Now they want to take what we've paid for with tax dollars, buy it for pennies on the dollar from the govt, then resell it to use at 10X the current fee rates.
 
WODIN said:
You, like I, are already paying a fee to our ISPs for internet access.
The ISP pays a fee to hook into the net.

Now they want to take what we've paid for with tax dollars, buy it for pennies on the dollar from the govt, then resell it to use at 10X the current fee rates.

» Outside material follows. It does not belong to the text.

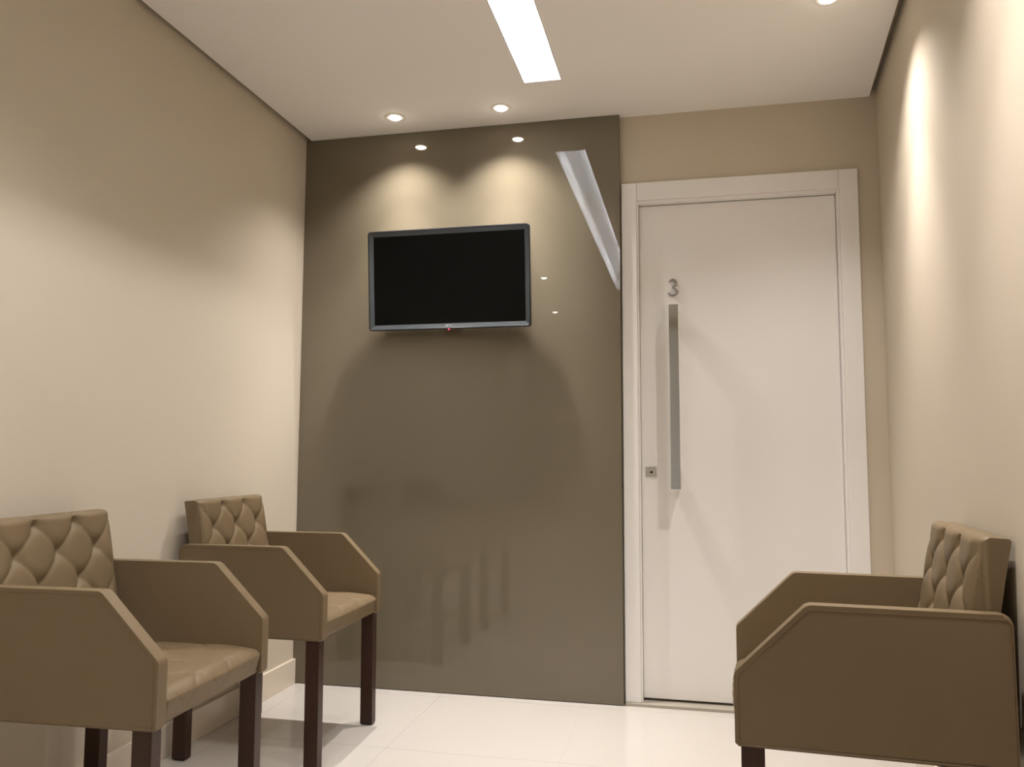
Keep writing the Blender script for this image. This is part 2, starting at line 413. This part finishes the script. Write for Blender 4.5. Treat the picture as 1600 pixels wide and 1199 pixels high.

not cool. quick wodin, blame it on the republicans
 
Greed, power and control again and again. Suppress the masses by taking away their freedom bit by bit and selling it back to them. Land of the free...yeah right, if you say so.
 
http://techdirt.com/articles/20060131/0923209_F.shtml

AT&T's CEO Ed Whitacre was the one who kicked off all the US telcos publicly talking about ending network neutrality when he complained that it was "nuts" that Google, Yahoo and Vonage got to use his network for "free." Of course, he was ignoring the fees they already paid in bandwidth, along with the fees consumers pay for bandwidth (which they're only paying because they get access to various web sites and services). So, now, he's trying to better explain how, despite the fact everyone has already paid, these service providers are really getting a free ride. He does so by trying to split up how internet access is really sold:

"I think the content providers should be paying for the use of the network - obviously not the piece for the customer to the network, which has already been paid for by the customer in internet access fees, but for accessing the so-called internet cloud."

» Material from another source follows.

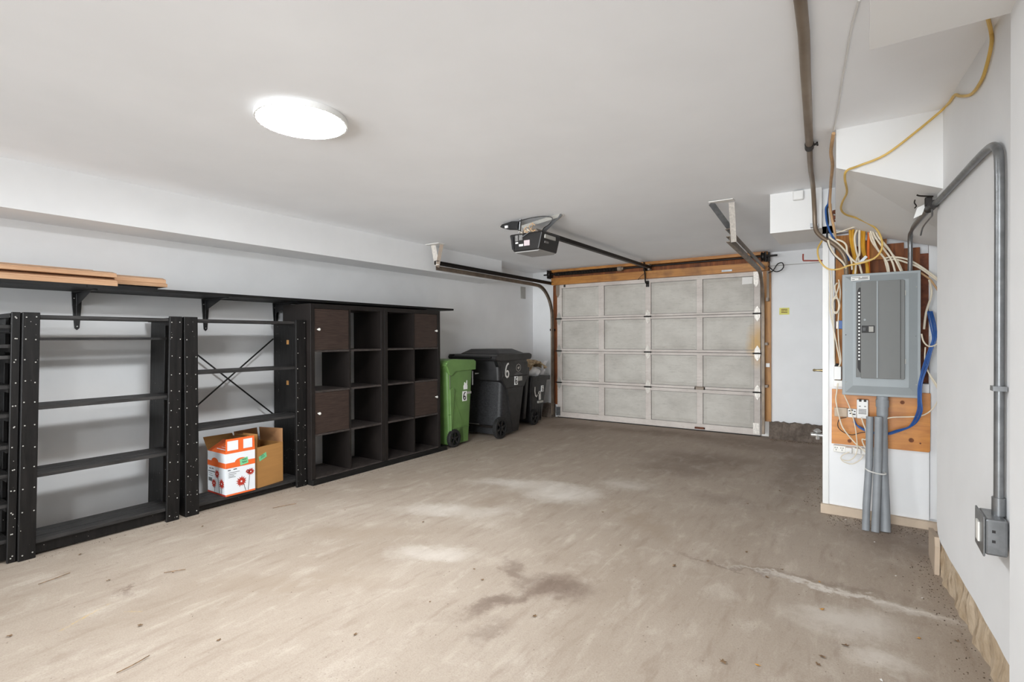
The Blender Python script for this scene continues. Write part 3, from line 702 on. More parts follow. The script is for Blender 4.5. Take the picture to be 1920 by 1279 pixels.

He's actually suggesting that when we buy bandwidth, we're just buying the bandwidth from the end-point to the backbone... and everything else is just free. He's conveniently forgetting (again) that without the content and services provided at all the other endpoints, the value of connecting from the end to the middle is pretty much gone. No one is paying to connect from the end to the middle. They're paying to connect all the ends to each other. That's the value of network effects, and it's what makes it worthwhile to buy internet access. So, he's being both misleading and wrong when he says: "But that ought to be a cost of doing business for them. They shouldn't get on [the network] and expect a free ride." It's a very telco way of looking at things. These are companies that are used to providing centralized services with a government granted monopoly. To them, the only important thing is from the ends to the middle -- where traditionally the telco then provided all the services you needed. They'll conveniently ignore that the only value of connecting to the middle is if you have unencumbered connections to all the other ends as well. In the meantime, with all the big telcos so brazenly talking up how they're going to ditch network neutrality, how is it that FCC chair Kevin Martin can still claim with a straight face that there's no evidence that anyone is trying to break neutral network principles.